The task:
Retype the data that follows line by line, exactly, and leave its pictures out.

——————————

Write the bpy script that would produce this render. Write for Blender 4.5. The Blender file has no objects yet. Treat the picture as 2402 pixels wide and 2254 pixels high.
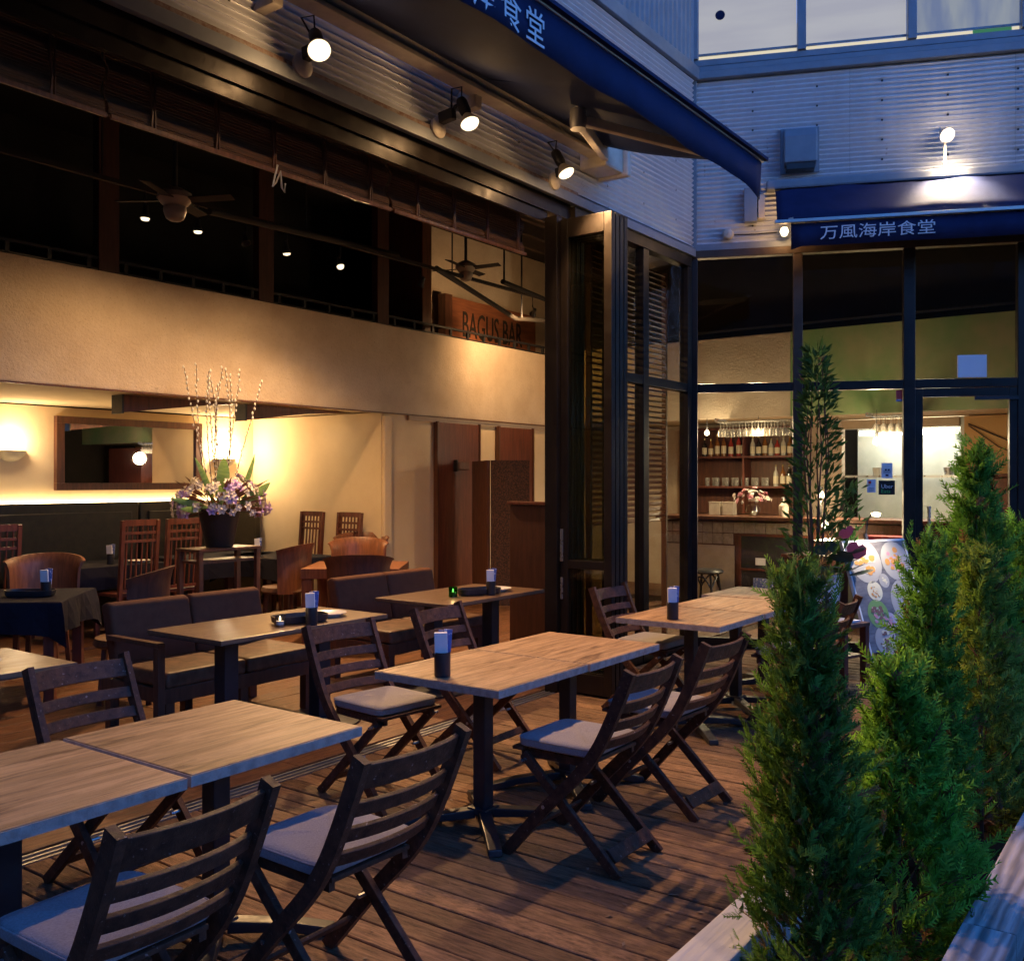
import bpy, bmesh, math, random
import numpy as np
from mathutils import Vector, Matrix
random.seed(7); rng = np.random.default_rng(7)
R = math.radians; PI = math.pi
SC = bpy.context.scene; COL = SC.collection
# ------------------------------------------------------------------ camera
cam = bpy.data.cameras.new('camera'); camo = bpy.data.objects.new('camera', cam); COL.objects.link(camo)
HEAD = math.atan2(1629, 2250)
camo.location = (0, 0, 1.58); camo.rotation_euler = (PI/2, 0, HEAD - PI/2)
cam.sensor_fit = 'HORIZONTAL'; cam.sensor_width = 36; cam.lens = 36 * 2250 / 2402; cam.clip_start = .05; cam.clip_end = 2000
SC.camera = camo
# ------------------------------------------------------------------ dusk sky
W = bpy.data.worlds.new('World'); SC.world = W; W.use_nodes = True
nt = W.node_tree; bg = nt.nodes['Background']; sky = nt.nodes.new('ShaderNodeTexSky')
sky.sky_type = 'NISHITA'; sky.sun_disc = False; sky.sun_elevation = R(5.6); sky.sun_rotation = R(200)
sky.ozone_density = 6.0; sky.dust_density = .3; sky.air_density = 1.0
wb = nt.nodes.new('ShaderNodeMix'); wb.data_type = 'RGBA'; wb.blend_type = 'MULTIPLY'; wb.inputs[0].default_value = 1; wb.inputs[7].default_value = (.84, .92, 1.20, 1)   # camera balanced for lamp light
nt.links.new(sky.outputs[0], wb.inputs[6]); nt.links.new(wb.outputs[2], bg.inputs[0]); bg.inputs[1].default_value = .15
SC.view_settings.view_transform = 'Standard'; SC.view_settings.look = 'None'; SC.view_settings.gamma = 1
SC.view_settings.exposure = 1.8
cy = SC.cycles; cy.use_denoising = True; cy.sample_clamp_indirect = 4; cy.max_bounces = 7; cy.diffuse_bounces = 3; cy.use_adaptive_sampling = True; cy.adaptive_threshold = .03
cy.glossy_bounces = 4; cy.transparent_max_bounces = 12; cy.caustics_reflective = False; cy.caustics_refractive = False
LS = .30
WARM = (1, .585, .255); WARMW = (1, .74, .44)
# ------------------------------------------------------------------ materials
MATS = {}
def mat(name, base, rough=.6, metal=0., col2=None, scale=6., stretch=(1, 1, 1), bump=0., bscale=60., bstretch=None, rnd=0., spec=.5,
        speck=None, nr=.62, dist=0., detail=6., lo=.35, hi=.65, coat=0., rvar=0., sheen=0., wave=None):
    m = bpy.data.materials.new(name); m.use_nodes = True; N = m.node_tree.nodes; L = m.node_tree.links
    p = N['Principled BSDF']; p.inputs['Roughness'].default_value = rough; p.inputs['Metallic'].default_value = metal
    p.inputs['Specular IOR Level'].default_value = spec; p.inputs['Base Color'].default_value = (*base, 1)
    if coat: p.inputs['Coat Weight'].default_value = coat; p.inputs['Coat Roughness'].default_value = .15
    if sheen: p.inputs['Sheen Weight'].default_value = sheen
    tc = N.new('ShaderNodeTexCoord'); oi = N.new('ShaderNodeObjectInfo')
    ml = N.new('ShaderNodeMath'); ml.operation = 'MULTIPLY'; ml.inputs[1].default_value = 37.; L.new(oi.outputs['Random'], ml.inputs[0])
    ad = N.new('ShaderNodeVectorMath'); ad.operation = 'ADD'; L.new(tc.outputs['Object'], ad.inputs[0]); L.new(ml.outputs[0], ad.inputs[1])
    def noise(sc_, st, det=detail):
        mp = N.new('ShaderNodeMapping'); mp.inputs['Scale'].default_value = st; L.new(ad.outputs[0], mp.inputs[0])
        n = N.new('ShaderNodeTexNoise'); n.inputs['Scale'].default_value = sc_; n.inputs['Detail'].default_value = det
        n.inputs['Roughness'].default_value = nr; n.inputs['Distortion'].default_value = dist; L.new(mp.outputs[0], n.inputs['Vector']); return n
    if col2 is not None or rnd:
        c2 = col2 or base
        n = noise(scale, stretch); cr = N.new('ShaderNodeMapRange'); cr.inputs[1].default_value = lo; cr.inputs[2].default_value = hi
        L.new(n.outputs[0], cr.inputs[0])
        mx = N.new('ShaderNodeMix'); mx.data_type = 'RGBA'; mx.inputs[6].default_value = (*base, 1); mx.inputs[7].default_value = (*c2, 1)
        L.new(cr.outputs[0], mx.inputs[0]); out = mx.outputs[2]
        if wave:
            wv = N.new('ShaderNodeTexWave'); wv.inputs['Scale'].default_value = wave[0]; wv.inputs['Distortion'].default_value = wave[1]
            wv.inputs['Detail'].default_value = 3; wv.inputs['Detail Scale'].default_value = 1.2; wv.bands_direction = wave[2]
            mp = N.new('ShaderNodeMapping'); mp.inputs['Scale'].default_value = wave[3]; L.new(ad.outputs[0], mp.inputs[0]); L.new(mp.outputs[0], wv.inputs['Vector'])
            w2 = N.new('ShaderNodeMix'); w2.data_type = 'RGBA'; w2.blend_type = 'MULTIPLY'; w2.inputs[0].default_value = wave[4]
            L.new(out, w2.inputs[6]); L.new(wv.outputs[0], w2.inputs[7]); out = w2.outputs[2]
        if speck:
            n3 = noise(speck[1], speck[3] if len(speck) > 3 else (1, 1, 1), 3); m3 = N.new('ShaderNodeMapRange'); m3.inputs[1].default_value = speck[2]; m3.inputs[2].default_value = speck[2] + .08; L.new(n3.outputs[0], m3.inputs[0])
            x3 = N.new('ShaderNodeMix'); x3.data_type = 'RGBA'; x3.inputs[7].default_value = (*speck[0], 1); L.new(m3.outputs[0], x3.inputs[0]); L.new(out, x3.inputs[6]); out = x3.outputs[2]
        if rnd:
            hs = N.new('ShaderNodeHueSaturation'); mr = N.new('ShaderNodeMapRange'); mr.inputs[3].default_value = 1 - rnd; mr.inputs[4].default_value = 1 + rnd
            L.new(oi.outputs['Random'], mr.inputs[0]); L.new(mr.outputs[0], hs.inputs['Value']); L.new(out, hs.inputs['Color']); out = hs.outputs[0]
        L.new(out, p.inputs['Base Color'])
    if rvar:
        n = noise(scale * 1.7, stretch, 4); mr = N.new('ShaderNodeMapRange'); mr.inputs[3].default_value = rough - rvar; mr.inputs[4].default_value = rough + rvar
        mr.inputs[1].default_value = .3; mr.inputs[2].default_value = .7
        L.new(n.outputs[0], mr.inputs[0]); L.new(mr.outputs[0], p.inputs['Roughness'])
    if bump:
        n = noise(bscale, bstretch or stretch, 5); b = N.new('ShaderNodeBump'); b.inputs['Strength'].default_value = bump; b.inputs['Distance'].default_value = .01
        L.new(n.outputs[0], b.inputs['Height']); L.new(b.outputs[0], p.inputs['Normal'])
    MATS[name] = m; return m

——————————

The completed task:
Write the bpy script that would produce this render. Write for Blender 4.5. The Blender file has no objects yet. Treat the picture as 2402 pixels wide and 2254 pixels high.
import bpy, bmesh, math, random
import numpy as np
from mathutils import Vector, Matrix
random.seed(7); rng = np.random.default_rng(7)
R = math.radians; PI = math.pi
SC = bpy.context.scene; COL = SC.collection
# ------------------------------------------------------------------ camera
cam = bpy.data.cameras.new('camera'); camo = bpy.data.objects.new('camera', cam); COL.objects.link(camo)
HEAD = math.atan2(1629, 2250)
camo.location = (0, 0, 1.58); camo.rotation_euler = (PI/2, 0, HEAD - PI/2)
cam.sensor_fit = 'HORIZONTAL'; cam.sensor_width = 36; cam.lens = 36 * 2250 / 2402; cam.clip_start = .05; cam.clip_end = 2000
SC.camera = camo
# ------------------------------------------------------------------ dusk sky
W = bpy.data.worlds.new('World'); SC.world = W; W.use_nodes = True
nt = W.node_tree; bg = nt.nodes['Background']; sky = nt.nodes.new('ShaderNodeTexSky')
sky.sky_type = 'NISHITA'; sky.sun_disc = False; sky.sun_elevation = R(5.6); sky.sun_rotation = R(200)
sky.ozone_density = 6.0; sky.dust_density = .3; sky.air_density = 1.0
wb = nt.nodes.new('ShaderNodeMix'); wb.data_type = 'RGBA'; wb.blend_type = 'MULTIPLY'; wb.inputs[0].default_value = 1; wb.inputs[7].default_value = (.84, .92, 1.20, 1)   # camera balanced for lamp light
nt.links.new(sky.outputs[0], wb.inputs[6]); nt.links.new(wb.outputs[2], bg.inputs[0]); bg.inputs[1].default_value = .15
SC.view_settings.view_transform = 'Standard'; SC.view_settings.look = 'None'; SC.view_settings.gamma = 1
SC.view_settings.exposure = 1.8
cy = SC.cycles; cy.use_denoising = True; cy.sample_clamp_indirect = 4; cy.max_bounces = 7; cy.diffuse_bounces = 3; cy.use_adaptive_sampling = True; cy.adaptive_threshold = .03
cy.glossy_bounces = 4; cy.transparent_max_bounces = 12; cy.caustics_reflective = False; cy.caustics_refractive = False
LS = .30
WARM = (1, .585, .255); WARMW = (1, .74, .44)
# ------------------------------------------------------------------ materials
MATS = {}
def mat(name, base, rough=.6, metal=0., col2=None, scale=6., stretch=(1, 1, 1), bump=0., bscale=60., bstretch=None, rnd=0., spec=.5,
        speck=None, nr=.62, dist=0., detail=6., lo=.35, hi=.65, coat=0., rvar=0., sheen=0., wave=None):
    m = bpy.data.materials.new(name); m.use_nodes = True; N = m.node_tree.nodes; L = m.node_tree.links
    p = N['Principled BSDF']; p.inputs['Roughness'].default_value = rough; p.inputs['Metallic'].default_value = metal
    p.inputs['Specular IOR Level'].default_value = spec; p.inputs['Base Color'].default_value = (*base, 1)
    if coat: p.inputs['Coat Weight'].default_value = coat; p.inputs['Coat Roughness'].default_value = .15
    if sheen: p.inputs['Sheen Weight'].default_value = sheen
    tc = N.new('ShaderNodeTexCoord'); oi = N.new('ShaderNodeObjectInfo')
    ml = N.new('ShaderNodeMath'); ml.operation = 'MULTIPLY'; ml.inputs[1].default_value = 37.; L.new(oi.outputs['Random'], ml.inputs[0])
    ad = N.new('ShaderNodeVectorMath'); ad.operation = 'ADD'; L.new(tc.outputs['Object'], ad.inputs[0]); L.new(ml.outputs[0], ad.inputs[1])
    def noise(sc_, st, det=detail):
        mp = N.new('ShaderNodeMapping'); mp.inputs['Scale'].default_value = st; L.new(ad.outputs[0], mp.inputs[0])
        n = N.new('ShaderNodeTexNoise'); n.inputs['Scale'].default_value = sc_; n.inputs['Detail'].default_value = det
        n.inputs['Roughness'].default_value = nr; n.inputs['Distortion'].default_value = dist; L.new(mp.outputs[0], n.inputs['Vector']); return n
    if col2 is not None or rnd:
        c2 = col2 or base
        n = noise(scale, stretch); cr = N.new('ShaderNodeMapRange'); cr.inputs[1].default_value = lo; cr.inputs[2].default_value = hi
        L.new(n.outputs[0], cr.inputs[0])
        mx = N.new('ShaderNodeMix'); mx.data_type = 'RGBA'; mx.inputs[6].default_value = (*base, 1); mx.inputs[7].default_value = (*c2, 1)
        L.new(cr.outputs[0], mx.inputs[0]); out = mx.outputs[2]
        if wave:
            wv = N.new('ShaderNodeTexWave'); wv.inputs['Scale'].default_value = wave[0]; wv.inputs['Distortion'].default_value = wave[1]
            wv.inputs['Detail'].default_value = 3; wv.inputs['Detail Scale'].default_value = 1.2; wv.bands_direction = wave[2]
            mp = N.new('ShaderNodeMapping'); mp.inputs['Scale'].default_value = wave[3]; L.new(ad.outputs[0], mp.inputs[0]); L.new(mp.outputs[0], wv.inputs['Vector'])
            w2 = N.new('ShaderNodeMix'); w2.data_type = 'RGBA'; w2.blend_type = 'MULTIPLY'; w2.inputs[0].default_value = wave[4]
            L.new(out, w2.inputs[6]); L.new(wv.outputs[0], w2.inputs[7]); out = w2.outputs[2]
        if speck:
            n3 = noise(speck[1], speck[3] if len(speck) > 3 else (1, 1, 1), 3); m3 = N.new('ShaderNodeMapRange'); m3.inputs[1].default_value = speck[2]; m3.inputs[2].default_value = speck[2] + .08; L.new(n3.outputs[0], m3.inputs[0])
            x3 = N.new('ShaderNodeMix'); x3.data_type = 'RGBA'; x3.inputs[7].default_value = (*speck[0], 1); L.new(m3.outputs[0], x3.inputs[0]); L.new(out, x3.inputs[6]); out = x3.outputs[2]
        if rnd:
            hs = N.new('ShaderNodeHueSaturation'); mr = N.new('ShaderNodeMapRange'); mr.inputs[3].default_value = 1 - rnd; mr.inputs[4].default_value = 1 + rnd
            L.new(oi.outputs['Random'], mr.inputs[0]); L.new(mr.outputs[0], hs.inputs['Value']); L.new(out, hs.inputs['Color']); out = hs.outputs[0]
        L.new(out, p.inputs['Base Color'])
    if rvar:
        n = noise(scale * 1.7, stretch, 4); mr = N.new('ShaderNodeMapRange'); mr.inputs[3].default_value = rough - rvar; mr.inputs[4].default_value = rough + rvar
        mr.inputs[1].default_value = .3; mr.inputs[2].default_value = .7
        L.new(n.outputs[0], mr.inputs[0]); L.new(mr.outputs[0], p.inputs['Roughness'])
    if bump:
        n = noise(bscale, bstretch or stretch, 5); b = N.new('ShaderNodeBump'); b.inputs['Strength'].default_value = bump; b.inputs['Distance'].default_value = .01
        L.new(n.outputs[0], b.inputs['Height']); L.new(b.outputs[0], p.inputs['Normal'])
    MATS[name] = m; return m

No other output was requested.